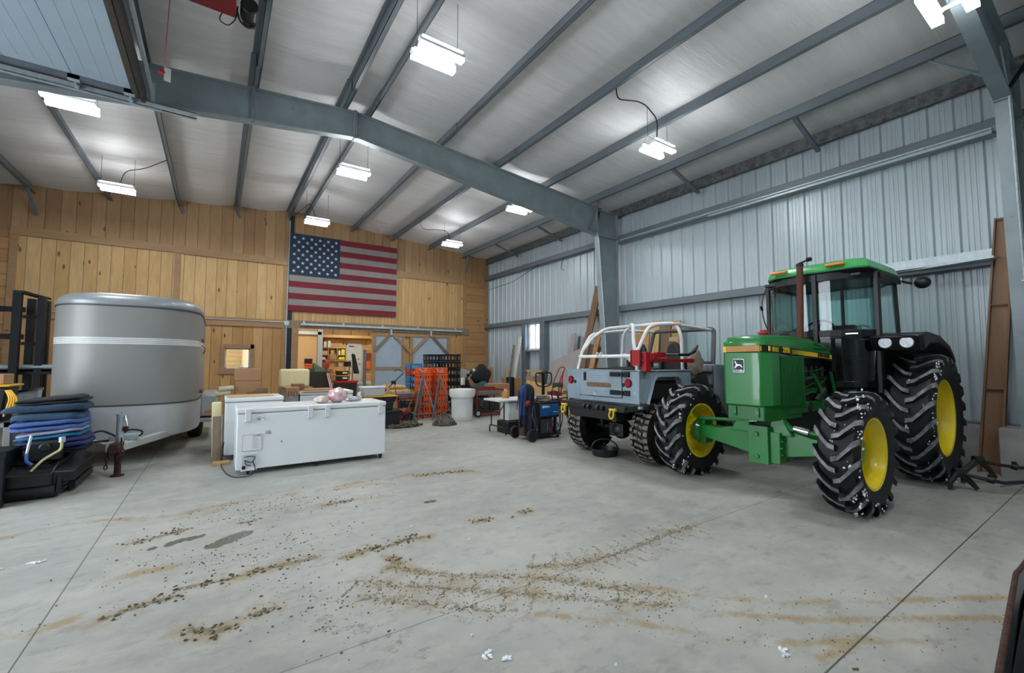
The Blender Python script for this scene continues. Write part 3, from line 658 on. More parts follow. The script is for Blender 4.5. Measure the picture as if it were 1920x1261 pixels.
# yellow and black band round the hood
bd = MB(); BZ = lambda x: (1.742-(x-5.1)*.052, 1.672-(x-5.1)*.052)
bd.c = 1; a, c = BZ(5.1); bd.hexa([(5.092, TY-.19, c), (5.10, TY-.19, c), (5.10, TY+.2, c), (5.092, TY+.2, c), (5.092, TY-.19, a), (5.10, TY-.19, a), (5.10, TY+.2, a), (5.092, TY+.2, a)])
bd.c = 2; ys = TY-.272
bd.prism([(5.1, TY-.19), (5.2, ys), (5.2, ys+.02), (5.11, TY-.17)], 'z', 1.668, 1.742)
bd.prism([(5.2, BZ(5.2)[0]), (6.84, BZ(6.84)[0]), (6.84, BZ(6.84)[1]), (5.2, BZ(5.2)[1])], 'y', ys, ys+.02)
bd.c = 0; yy = ys-.003
def stripe(x0, x1):
    bd.hexa([(x0, yy, BZ(x0)[1]+.008), (x1, yy, BZ(x1)[1]+.008), (x1, yy+.01, BZ(x1)[1]+.008), (x0, yy+.01, BZ(x0)[1]+.008), (x0, yy, BZ(x0)[0]-.008), (x1, yy, BZ(x1)[0]-.008), (x1, yy+.01, BZ(x1)[0]-.008), (x0, yy+.01, BZ(x0)[0]-.008)])
bd.prism([(5.098, TY-.20), (5.108, TY-.205), (5.118, TY-.19), (5.108, TY-.185)], 'z', 1.678, 1.735)
for x, w_ in ((5.14, .03), (5.215, .03), (5.265, .02), (5.305, .014), (5.34, .011)): stripe(x, x+w_)
for i in range(14): x = 5.70+i*.034; stripe(x, x+.006+i*.0018)
stripe(6.17, 6.82)
bd.box((5.088, TY+.2, 1.674), (5.1, TY+.24, 1.738)); bn = bd.build('model_band', ['band_yellow', 'band_tan', 'black'], T, smooth=0, label='yellow and black striped band with the number')
text_part('2950', 'model_number', 'band_yellow', bn, .088, mwm((5.54, ys-.004, 1.687), (1, 0, -.052), (0, 0, 1)), bold=.002)
text_part('JOHN DEERE', 'brand_lettering', 'black', bn, .062, mwm((6.56, ys-.007, 1.633), (1, 0, -.052), (0, 0, 1)), bold=.002)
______
## What you have to do
Omitting all images, print the listing exactly.

## Exercise output
The Blender Python script for this scene continues. Write part 3, from line 658 on. More parts follow. The script is for Blender 4.5. Measure the picture as if it were 1920x1261 pixels.
# yellow and black band round the hood
bd = MB(); BZ = lambda x: (1.742-(x-5.1)*.052, 1.672-(x-5.1)*.052)
bd.c = 1; a, c = BZ(5.1); bd.hexa([(5.092, TY-.19, c), (5.10, TY-.19, c), (5.10, TY+.2, c), (5.092, TY+.2, c), (5.092, TY-.19, a), (5.10, TY-.19, a), (5.10, TY+.2, a), (5.092, TY+.2, a)])
bd.c = 2; ys = TY-.272
bd.prism([(5.1, TY-.19), (5.2, ys), (5.2, ys+.02), (5.11, TY-.17)], 'z', 1.668, 1.742)
bd.prism([(5.2, BZ(5.2)[0]), (6.84, BZ(6.84)[0]), (6.84, BZ(6.84)[1]), (5.2, BZ(5.2)[1])], 'y', ys, ys+.02)
bd.c = 0; yy = ys-.003
def stripe(x0, x1):
    bd.hexa([(x0, yy, BZ(x0)[1]+.008), (x1, yy, BZ(x1)[1]+.008), (x1, yy+.01, BZ(x1)[1]+.008), (x0, yy+.01, BZ(x0)[1]+.008), (x0, yy, BZ(x0)[0]-.008), (x1, yy, BZ(x1)[0]-.008), (x1, yy+.01, BZ(x1)[0]-.008), (x0, yy+.01, BZ(x0)[0]-.008)])
bd.prism([(5.098, TY-.20), (5.108, TY-.205), (5.118, TY-.19), (5.108, TY-.185)], 'z', 1.678, 1.735)
for x, w_ in ((5.14, .03), (5.215, .03), (5.265, .02), (5.305, .014), (5.34, .011)): stripe(x, x+w_)
for i in range(14): x = 5.70+i*.034; stripe(x, x+.006+i*.0018)
stripe(6.17, 6.82)
bd.box((5.088, TY+.2, 1.674), (5.1, TY+.24, 1.738)); bn = bd.build('model_band', ['band_yellow', 'band_tan', 'black'], T, smooth=0, label='yellow and black striped band with the number')
text_part('2950', 'model_number', 'band_yellow', bn, .088, mwm((5.54, ys-.004, 1.687), (1, 0, -.052), (0, 0, 1)), bold=.002)
text_part('JOHN DEERE', 'brand_lettering', 'black', bn, .062, mwm((6.56, ys-.007, 1.633), (1, 0, -.052), (0, 0, 1)), bold=.002)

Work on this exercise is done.